Subject: Violence is the American Way?
For those of us who've lived and studied outside the US, the decidely American propensity towards war and violent crime is "common knowledge", verified by not only history and crime statistics but also the content of American TV, movies and music.

However, when I've mentioned this on Mudcat I've been puzzled at the response from American Catters (and GUESTS) - often, they either deny it outright or display large gaps of knowledge concerning their own 'national character', at least as it's seen by other nations.

I wondered why this was so ... have non-American historians and sociologists doctored statistics and taught lies about the US then? ... until I found this article yesterday - Violence is the American Way.
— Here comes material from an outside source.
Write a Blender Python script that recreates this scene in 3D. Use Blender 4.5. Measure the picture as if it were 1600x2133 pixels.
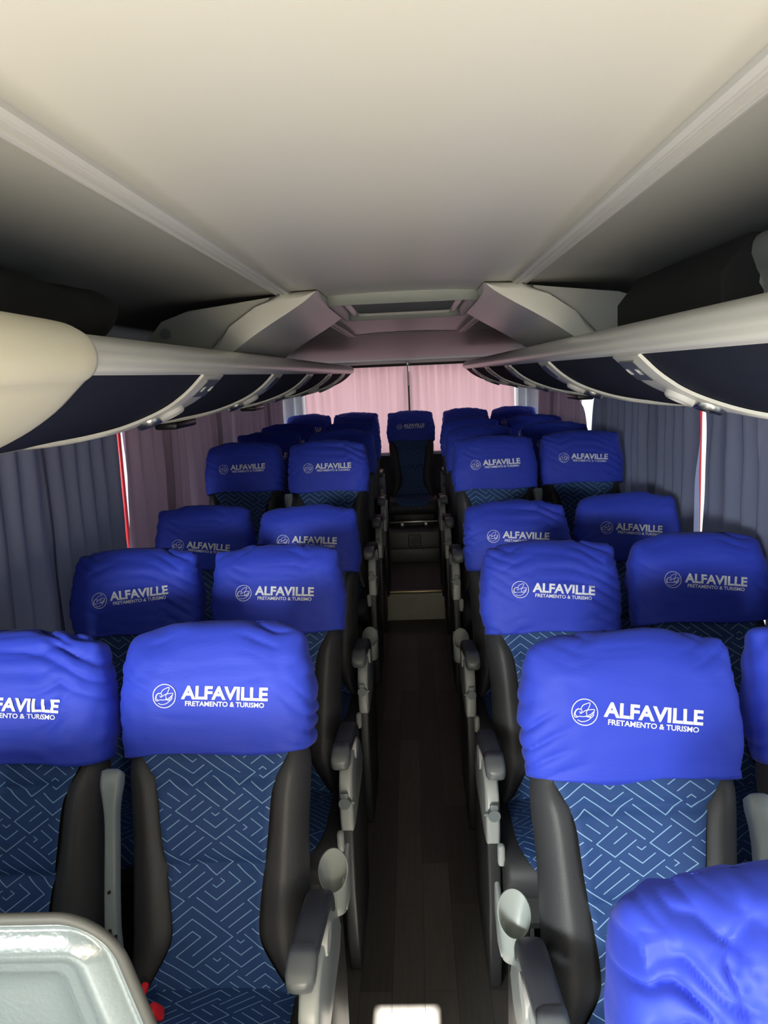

It claims, among other things that "The reality untaught in American schools and textbooks is that war – whether on a large or small scale – and domestic violence have been pervasive in American life and culture from this country's earliest days almost 400 years ago. Violence, in varying forms, according to the leading historian of the subject, Richard Maxwell Brown, "has accompanied virtually every stage and aspect of our national experience," and is "part of our unacknowledged (underground) value structure." Indeed, "repeated episodes of violence going far back into our colonial past, have imprinted upon our citizens a propensity to violence."

Thus, America demonstrated a national predilection for war and domestic violence long before the 9/11 attacks, but its leaders and intellectuals through most of the last century cultivated the national self-image, a myth, of America as a moral, "peace-loving" nation which the American population seems unquestioningly to have embraced."


The article contains some very interesting statistics and analysis. Please note - I'm not posting it here to point the finger at anyone, but to hopefully generate some peaceful - and eye-opening - discussion about the claims it makes.

Thanks all - daylia (hoping to deepen my understanding of my neighbours).